Ein Vertreter der EKD, der an unserer Delegation teilnimmt, will wissen, warum die Hilfsgüter aus Westeuropa in den Lagern nicht ankommen. „Das liegt nicht an der türkischen Regierung, sondern an der eigenwilligen Haltung des türkischen Zolls gegenüber ausländischer Hilfe. Die Regierung ist sehr daran interessiert, daß die Hilfsgüter ankommen. Sie kann sich aber dem Zoll gegenüber nicht durchsetzen“, sagt Herr Oberfeld, ohne die Miene zu verziehen.

„Unsere Meinungen liegen gar nicht so weit auseinander“, meint Seine Exzellenz und bestätigt, daß der Bundesregierung durchaus auch Druckmittel zur Verfügung stehen, mit deren Hilfe die Einhaltung der europäischen Antifolterkonvention und der Menschenrechtskonvention eingefordert werden kann. „Das stärkste Druckmittel ist die EG-Mitgliedschaft, die von der türkischen Regierung ja so gewünscht wird.
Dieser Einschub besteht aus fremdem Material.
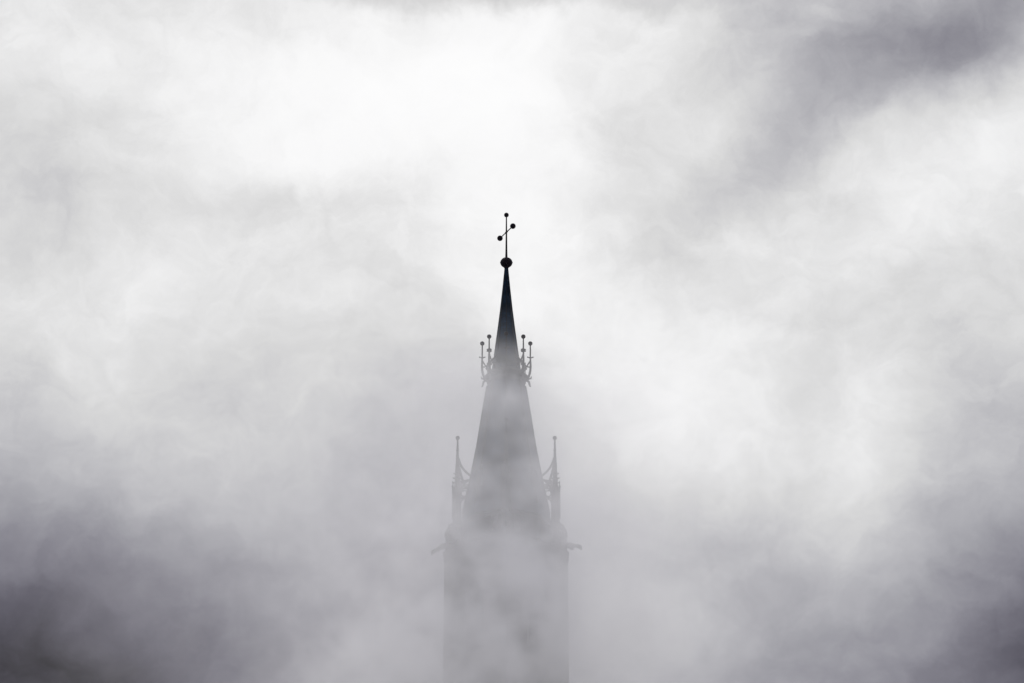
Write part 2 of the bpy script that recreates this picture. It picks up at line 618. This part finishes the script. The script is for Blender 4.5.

Die Bundesregierung hat ganz klar zu verstehen gegeben: So lange das so aussieht mit den Menschenrechten, kann davon nicht die Rede sein.“ Da fällt mir der Bericht Nato-Partner Türkei von Heinz Kramer (Stiftung Wissenschaft und Politik, Dezember 1985) ein, den ich während des Fluges nach Ankara gelesen habe. Dort wird ganz offen von den „nicht -militärischen Argumenten“ gesprochen, die die Waffenlieferungen in die Türkei (zur Zeit rund 300 Millionen Mark pro Jahr) notwendig machen: „Ihr Hintergrund ist die im Dezember 1986 vertraglich vereinbarte Freizügigkeit der Arbeitskräfte zwischen der Türkei und der EG, die die Bundesrepublik um jeden Preis verhindern will. Die türkische Seite zeigt zwar Verständnis für die Haltung der Westeuropäer, insbesondere Bonns, angesichts einer nach wie vor sehr hohen Arbeitslosigkeit den weiteren Zustrom türkischer Arbeitnehmer zu unterbinden, will auf die Ausübung ihres Rechtes jedoch nicht ohne Gegenleistung verzichten. In diesem Zusammenhang sind die Überlegungen für eine erneute Militärsonderhilfe zu sehen, für die es sonst aus Bonner Sicht kaum eine hohe Dringlichkeit gegeben hätte“, heißt es dort.